After the fire, what was left went to the Jakarta provincial government. Today it’s the Tanjung Timur Police Traffic Barracks on Jalan TB Simatupang. Some walls remain. Stone structures hidden among elephant ear plants and weeds. Last traces of something that once mattered, now slowly being consumed by jungle and forgetting.

The Difference

Here’s what it comes down to, the thing that kept me up at night after I learned this story:

Tanjung Barat lives on through infrastructure. Through the railway station that still operates, through the timetables and tickets and maps that repeat its name over and over until it’s etched into collective memory. It survives through function.

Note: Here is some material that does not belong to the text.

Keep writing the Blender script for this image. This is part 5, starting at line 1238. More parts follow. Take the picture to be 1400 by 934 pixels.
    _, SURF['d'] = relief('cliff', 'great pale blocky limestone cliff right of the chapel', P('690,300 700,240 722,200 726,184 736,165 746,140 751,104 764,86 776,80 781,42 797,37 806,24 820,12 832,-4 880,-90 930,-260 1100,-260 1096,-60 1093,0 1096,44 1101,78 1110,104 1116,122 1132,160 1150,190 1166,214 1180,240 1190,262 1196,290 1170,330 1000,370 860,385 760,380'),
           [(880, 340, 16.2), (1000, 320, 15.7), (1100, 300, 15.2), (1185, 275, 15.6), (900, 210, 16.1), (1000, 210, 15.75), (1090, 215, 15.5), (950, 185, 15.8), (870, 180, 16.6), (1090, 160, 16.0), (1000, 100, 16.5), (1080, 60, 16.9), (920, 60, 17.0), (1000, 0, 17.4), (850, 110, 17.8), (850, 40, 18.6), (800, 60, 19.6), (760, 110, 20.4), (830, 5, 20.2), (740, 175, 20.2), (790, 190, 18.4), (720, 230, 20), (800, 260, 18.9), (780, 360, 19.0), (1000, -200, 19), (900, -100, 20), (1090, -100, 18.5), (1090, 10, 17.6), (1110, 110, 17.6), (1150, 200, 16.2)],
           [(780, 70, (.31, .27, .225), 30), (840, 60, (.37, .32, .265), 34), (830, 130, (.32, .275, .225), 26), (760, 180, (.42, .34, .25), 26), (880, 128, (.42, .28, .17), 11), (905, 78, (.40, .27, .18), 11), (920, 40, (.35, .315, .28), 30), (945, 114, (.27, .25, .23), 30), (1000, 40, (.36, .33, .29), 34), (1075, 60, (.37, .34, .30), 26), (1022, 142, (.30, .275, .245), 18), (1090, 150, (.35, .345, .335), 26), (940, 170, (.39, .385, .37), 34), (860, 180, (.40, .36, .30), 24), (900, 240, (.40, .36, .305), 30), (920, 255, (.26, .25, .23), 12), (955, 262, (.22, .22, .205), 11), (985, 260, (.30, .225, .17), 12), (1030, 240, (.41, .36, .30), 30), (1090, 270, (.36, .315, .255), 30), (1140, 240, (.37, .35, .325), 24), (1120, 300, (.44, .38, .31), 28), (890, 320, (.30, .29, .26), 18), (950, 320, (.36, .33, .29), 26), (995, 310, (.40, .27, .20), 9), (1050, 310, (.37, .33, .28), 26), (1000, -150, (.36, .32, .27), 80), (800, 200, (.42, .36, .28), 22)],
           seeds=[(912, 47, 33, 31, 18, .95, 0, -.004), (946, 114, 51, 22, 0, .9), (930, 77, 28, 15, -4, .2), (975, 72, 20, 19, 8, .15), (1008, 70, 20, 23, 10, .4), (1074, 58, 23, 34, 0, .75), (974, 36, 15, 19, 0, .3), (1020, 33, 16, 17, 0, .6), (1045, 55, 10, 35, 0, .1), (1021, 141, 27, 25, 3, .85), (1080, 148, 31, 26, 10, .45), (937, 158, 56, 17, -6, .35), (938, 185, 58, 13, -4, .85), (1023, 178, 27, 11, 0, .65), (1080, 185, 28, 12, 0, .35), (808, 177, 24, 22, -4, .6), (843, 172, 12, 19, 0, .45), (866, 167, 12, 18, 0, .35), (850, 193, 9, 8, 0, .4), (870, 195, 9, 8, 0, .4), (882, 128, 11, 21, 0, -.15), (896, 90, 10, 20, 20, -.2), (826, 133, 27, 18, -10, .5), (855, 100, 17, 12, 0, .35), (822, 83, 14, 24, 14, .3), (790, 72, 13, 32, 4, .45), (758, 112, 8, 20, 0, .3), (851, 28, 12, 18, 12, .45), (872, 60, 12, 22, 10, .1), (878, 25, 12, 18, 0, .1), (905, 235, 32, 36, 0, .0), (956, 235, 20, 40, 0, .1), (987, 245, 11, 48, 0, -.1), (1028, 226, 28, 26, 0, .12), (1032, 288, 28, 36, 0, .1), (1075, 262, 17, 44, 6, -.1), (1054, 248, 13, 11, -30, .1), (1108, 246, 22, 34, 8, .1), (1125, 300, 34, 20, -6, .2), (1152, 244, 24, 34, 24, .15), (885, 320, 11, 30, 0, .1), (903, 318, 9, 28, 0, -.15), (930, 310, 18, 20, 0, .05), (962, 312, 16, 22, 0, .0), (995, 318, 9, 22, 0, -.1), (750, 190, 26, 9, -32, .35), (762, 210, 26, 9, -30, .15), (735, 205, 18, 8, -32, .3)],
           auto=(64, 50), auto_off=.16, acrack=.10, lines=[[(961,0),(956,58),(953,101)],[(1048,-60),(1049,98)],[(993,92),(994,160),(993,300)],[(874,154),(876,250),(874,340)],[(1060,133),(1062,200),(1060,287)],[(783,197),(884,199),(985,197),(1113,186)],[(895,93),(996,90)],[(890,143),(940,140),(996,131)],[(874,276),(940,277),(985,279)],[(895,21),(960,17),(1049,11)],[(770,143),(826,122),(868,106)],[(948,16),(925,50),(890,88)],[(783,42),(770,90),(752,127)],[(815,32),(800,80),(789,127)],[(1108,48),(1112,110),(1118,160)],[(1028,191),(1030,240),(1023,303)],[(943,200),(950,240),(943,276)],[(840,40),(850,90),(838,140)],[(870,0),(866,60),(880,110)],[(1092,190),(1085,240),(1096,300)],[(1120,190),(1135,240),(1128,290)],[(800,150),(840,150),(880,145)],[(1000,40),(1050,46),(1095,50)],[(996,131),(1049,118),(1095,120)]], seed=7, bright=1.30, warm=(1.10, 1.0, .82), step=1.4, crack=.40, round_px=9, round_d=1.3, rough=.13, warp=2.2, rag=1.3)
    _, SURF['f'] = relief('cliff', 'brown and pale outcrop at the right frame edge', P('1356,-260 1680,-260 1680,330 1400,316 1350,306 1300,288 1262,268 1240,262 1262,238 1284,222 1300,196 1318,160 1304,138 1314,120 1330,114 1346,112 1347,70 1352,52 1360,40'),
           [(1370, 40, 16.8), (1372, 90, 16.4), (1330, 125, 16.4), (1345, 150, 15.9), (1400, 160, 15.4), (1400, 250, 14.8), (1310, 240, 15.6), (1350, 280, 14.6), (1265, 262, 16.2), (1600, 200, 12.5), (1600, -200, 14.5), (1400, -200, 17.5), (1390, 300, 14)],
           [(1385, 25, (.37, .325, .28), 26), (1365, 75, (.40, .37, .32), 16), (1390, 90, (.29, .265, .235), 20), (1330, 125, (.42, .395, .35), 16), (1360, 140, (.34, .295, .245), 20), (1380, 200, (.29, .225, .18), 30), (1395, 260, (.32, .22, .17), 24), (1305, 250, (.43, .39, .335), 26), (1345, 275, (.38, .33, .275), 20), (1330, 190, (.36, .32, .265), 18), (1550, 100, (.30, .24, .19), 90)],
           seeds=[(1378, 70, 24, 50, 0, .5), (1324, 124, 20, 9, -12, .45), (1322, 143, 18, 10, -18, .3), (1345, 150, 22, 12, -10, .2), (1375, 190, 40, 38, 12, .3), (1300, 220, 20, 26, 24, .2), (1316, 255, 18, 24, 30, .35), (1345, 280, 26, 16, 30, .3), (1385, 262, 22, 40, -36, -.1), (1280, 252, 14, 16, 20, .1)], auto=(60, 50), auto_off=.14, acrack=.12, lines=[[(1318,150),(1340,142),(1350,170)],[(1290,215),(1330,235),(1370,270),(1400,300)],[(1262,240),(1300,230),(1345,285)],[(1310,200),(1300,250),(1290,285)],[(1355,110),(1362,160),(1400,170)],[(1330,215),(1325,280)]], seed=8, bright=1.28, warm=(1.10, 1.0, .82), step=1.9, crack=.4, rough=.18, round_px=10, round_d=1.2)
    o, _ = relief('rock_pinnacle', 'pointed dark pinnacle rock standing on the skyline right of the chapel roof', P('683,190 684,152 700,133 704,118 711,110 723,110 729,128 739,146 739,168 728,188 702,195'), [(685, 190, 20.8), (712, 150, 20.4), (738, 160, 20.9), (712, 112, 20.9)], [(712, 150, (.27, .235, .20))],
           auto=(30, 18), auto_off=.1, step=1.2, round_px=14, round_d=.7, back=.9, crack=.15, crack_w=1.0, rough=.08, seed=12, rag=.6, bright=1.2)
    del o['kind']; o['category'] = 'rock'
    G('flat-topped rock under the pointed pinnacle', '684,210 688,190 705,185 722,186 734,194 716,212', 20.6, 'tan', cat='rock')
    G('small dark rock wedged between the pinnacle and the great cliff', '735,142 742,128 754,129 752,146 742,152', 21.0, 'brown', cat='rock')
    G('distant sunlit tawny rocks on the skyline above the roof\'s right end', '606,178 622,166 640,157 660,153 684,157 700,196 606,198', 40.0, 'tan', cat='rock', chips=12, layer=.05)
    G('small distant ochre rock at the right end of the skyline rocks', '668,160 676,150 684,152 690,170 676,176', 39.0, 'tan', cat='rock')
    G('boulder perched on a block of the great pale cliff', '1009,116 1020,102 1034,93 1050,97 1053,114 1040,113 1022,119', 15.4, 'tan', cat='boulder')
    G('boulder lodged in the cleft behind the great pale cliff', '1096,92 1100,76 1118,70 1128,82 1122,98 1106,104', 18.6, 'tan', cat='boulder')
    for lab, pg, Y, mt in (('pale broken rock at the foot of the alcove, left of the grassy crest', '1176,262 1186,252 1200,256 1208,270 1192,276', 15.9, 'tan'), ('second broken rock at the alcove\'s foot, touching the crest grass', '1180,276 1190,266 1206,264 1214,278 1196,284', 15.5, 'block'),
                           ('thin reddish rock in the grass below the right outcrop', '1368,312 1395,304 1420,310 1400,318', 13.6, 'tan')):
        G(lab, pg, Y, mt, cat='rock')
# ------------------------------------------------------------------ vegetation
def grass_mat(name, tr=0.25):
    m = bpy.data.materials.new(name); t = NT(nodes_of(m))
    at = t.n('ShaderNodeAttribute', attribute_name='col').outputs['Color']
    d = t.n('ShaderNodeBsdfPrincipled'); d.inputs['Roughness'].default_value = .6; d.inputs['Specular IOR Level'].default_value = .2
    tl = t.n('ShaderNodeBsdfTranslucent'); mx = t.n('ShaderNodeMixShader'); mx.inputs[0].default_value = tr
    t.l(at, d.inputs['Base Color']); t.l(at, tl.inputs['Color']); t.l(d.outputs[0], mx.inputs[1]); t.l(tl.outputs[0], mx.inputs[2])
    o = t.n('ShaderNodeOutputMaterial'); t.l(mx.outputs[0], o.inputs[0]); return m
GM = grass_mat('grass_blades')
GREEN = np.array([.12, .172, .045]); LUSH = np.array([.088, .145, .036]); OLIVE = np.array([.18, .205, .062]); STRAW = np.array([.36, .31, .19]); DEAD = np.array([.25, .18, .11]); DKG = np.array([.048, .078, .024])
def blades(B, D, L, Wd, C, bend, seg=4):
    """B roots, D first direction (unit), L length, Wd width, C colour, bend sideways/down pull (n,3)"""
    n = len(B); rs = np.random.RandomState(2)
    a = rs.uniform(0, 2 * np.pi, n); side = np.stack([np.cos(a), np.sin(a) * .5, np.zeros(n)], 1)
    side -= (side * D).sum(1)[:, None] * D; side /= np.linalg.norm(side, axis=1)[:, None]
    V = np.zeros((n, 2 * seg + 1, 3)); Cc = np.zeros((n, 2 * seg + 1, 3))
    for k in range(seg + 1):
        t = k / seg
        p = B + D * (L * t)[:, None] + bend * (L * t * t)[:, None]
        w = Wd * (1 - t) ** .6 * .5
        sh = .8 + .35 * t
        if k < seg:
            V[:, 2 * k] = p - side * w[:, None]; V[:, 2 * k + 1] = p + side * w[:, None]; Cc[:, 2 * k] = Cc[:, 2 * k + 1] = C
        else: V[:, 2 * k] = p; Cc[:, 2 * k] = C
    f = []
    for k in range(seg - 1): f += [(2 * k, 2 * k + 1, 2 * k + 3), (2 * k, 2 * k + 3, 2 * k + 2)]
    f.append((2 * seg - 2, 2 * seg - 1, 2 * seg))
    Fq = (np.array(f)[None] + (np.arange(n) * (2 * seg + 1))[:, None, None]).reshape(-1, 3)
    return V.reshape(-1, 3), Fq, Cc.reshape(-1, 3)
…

Tanjung Timur built everything on a single architectural icon. Grand, majestic, yes—but ultimately fragile. Impermanent. When Landhuis Groeneveld burned, there was nothing else to carry the name forward. No station. No schedules. Just a market held every Wednesday since 1762 in nearby Pasar Rebo, and a community that remained agrarian while its twin across the river urbanized and modernized.

One estate learned to speak the language of the modern world: timetables, infrastructure, public networks.

The other spoke in architecture and grandeur, in the language of a colonial past that Indonesia was actively trying to forget.

Guess which one survived?

The river still flows between them, fast and clean, just like it did three centuries ago. But now it separates a functioning railway station from a police barracks built on ashes, a living name from a forgotten one, infrastructure from icon, memory from ghosts.

Sometimes I think about those two estates, twins divided by water, and I wonder if places can have destinies the way people do. If some are meant to endure while others are meant to burn.

The Ciliwung River knows, I suppose.

But rivers don’t talk, and the fire already said everything it needed to say.